System z marks impressive growth; x86 platform shines

IDC’s Worldwide Quarterly Server Tracker report released yesterday showed growth of 15.3 percent in “factory revenue” for servers worldwide, the fourth consecutive quarter of increased year-over-year revenue -- reaching $15 billion in the last quarter of 2010. The analyst firm says it was the highest revenue for a quarter within the last three years.Shipments of servers grew 6.1 percent over last year (to 2.1 million units) for the period, and 15.3 percent (to 7.6 million units) for the full year.

High-end servers (units priced above $250,000) showed the best growth; revenue for the quarter grew 29.1 percent over the same period in 2009. “This is the highest quarterly growth rate IDC has ever reported for the high-end as product refresh earlier in 2010 stimulated market demand significantly,” the company explained in a statement.
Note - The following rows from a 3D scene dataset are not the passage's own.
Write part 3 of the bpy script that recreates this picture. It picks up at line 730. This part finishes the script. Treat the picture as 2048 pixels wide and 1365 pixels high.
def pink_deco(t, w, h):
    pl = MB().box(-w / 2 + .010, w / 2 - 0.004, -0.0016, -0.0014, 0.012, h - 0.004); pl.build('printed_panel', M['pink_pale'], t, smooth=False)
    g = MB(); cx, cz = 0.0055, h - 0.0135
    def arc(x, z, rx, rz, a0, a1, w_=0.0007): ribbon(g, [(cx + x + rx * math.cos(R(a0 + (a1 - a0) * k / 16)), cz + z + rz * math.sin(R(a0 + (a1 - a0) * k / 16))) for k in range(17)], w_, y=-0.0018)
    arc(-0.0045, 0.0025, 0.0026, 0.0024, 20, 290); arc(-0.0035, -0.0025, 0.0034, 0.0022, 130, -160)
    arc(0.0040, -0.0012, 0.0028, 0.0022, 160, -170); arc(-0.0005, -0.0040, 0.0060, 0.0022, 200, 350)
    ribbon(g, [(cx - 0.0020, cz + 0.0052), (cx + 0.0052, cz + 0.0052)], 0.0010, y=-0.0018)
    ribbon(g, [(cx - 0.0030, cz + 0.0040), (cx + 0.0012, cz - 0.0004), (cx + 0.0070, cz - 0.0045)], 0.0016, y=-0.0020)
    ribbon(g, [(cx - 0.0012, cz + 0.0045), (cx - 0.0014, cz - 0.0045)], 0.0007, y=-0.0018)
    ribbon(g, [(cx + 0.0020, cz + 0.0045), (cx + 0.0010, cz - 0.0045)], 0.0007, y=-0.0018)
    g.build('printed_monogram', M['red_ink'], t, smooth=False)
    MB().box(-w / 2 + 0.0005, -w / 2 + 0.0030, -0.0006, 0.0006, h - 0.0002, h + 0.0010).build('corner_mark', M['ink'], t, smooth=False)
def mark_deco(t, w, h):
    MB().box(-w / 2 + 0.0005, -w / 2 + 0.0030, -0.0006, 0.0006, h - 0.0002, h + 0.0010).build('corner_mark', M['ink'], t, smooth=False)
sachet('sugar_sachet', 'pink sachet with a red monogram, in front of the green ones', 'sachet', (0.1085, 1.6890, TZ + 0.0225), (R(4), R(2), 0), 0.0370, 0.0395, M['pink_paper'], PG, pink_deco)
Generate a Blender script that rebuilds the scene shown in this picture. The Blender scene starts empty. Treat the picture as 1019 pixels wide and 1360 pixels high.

Revenue for midrange servers (units priced between $25,000 and $250,000) actually declined by 2.1 percent.

Matt Eastwood, group vice president of IDC's Enterprise Platforms Group, pointed out that "Non-x86 platforms contributed significantly to the server market recovery in the fourth quarter and it remains clear that a variety of heterogeneous server platforms remain an integral part of a comprehensive enterprise IT strategy today."

IBM was again in the top spot for worldwide server systems, commanding 37.4 percent market share in factory revenue for the quarter; its revenue increased 21.9 percent over 2009. “IBM experienced strong improvement in demand for its System z mainframe systems and continued demand for x86-based System x servers in the quarter,” IDC said, which ESJ had previously reported.

"The marked increase in System z revenue that was seen in the fourth quarter reflects the deep investment that IBM made in reinventing its long-lived datacenter platform by closely linking it to a distributed-system blade chassis running POWER and x86 systems for workloads with mainframe affinity," said Jean S. Bozman, research vice president, IDC's Enterprise Platforms Group, in IDC’s statement.

Among the impressive figures from the report: Revenue for IBM's System z servers using z/OS had its second consecutive quarter growth -- at 69.1 percent for the quarter. “This is the fastest quarterly revenue growth IDC has ever reported for IBM mainframes, as systems running the z/OS operating platform accounted for 11.3% of all server revenue in 4Q10 and IBM System z was the only platform outside of Linux and Windows to experience positive revenue growth in the quarter.” [emphasis added]

In second place was HP, with 29.9 percent market share; the company’s revenue grew 13.2. “HP was helped by continued demand for its x86-based ProLiant servers,” according to IDC.

Dell remained in third place; Sun was number four.

The x86 server market growth was the star last quarter, with 6.7 percent growth in server shipments (to 2.0 million units). That’s the highest quarterly revenue ever reported for that platform and is 59.7 percent of all server spending. All top 4 vendors enjoyed increased revenue for their x86 server lines. Worldwide, 7.4 million x86 units shipped last year.

"Within the x86 market, high-end servers showed higher growth rates for both server shipments and revenue than low-end servers," said Reuben Miller, senior analyst in IDC's Worldwide Enterprise Server group. "With the introduction of higher performing processors with multiple cores, customers are finding more benefit in purchasing multi-socket server units than single socket systems. As the demand for performance continues to increase with limited space available, systems that can hold more multi-core processors in a given space are becoming more valuable to customers."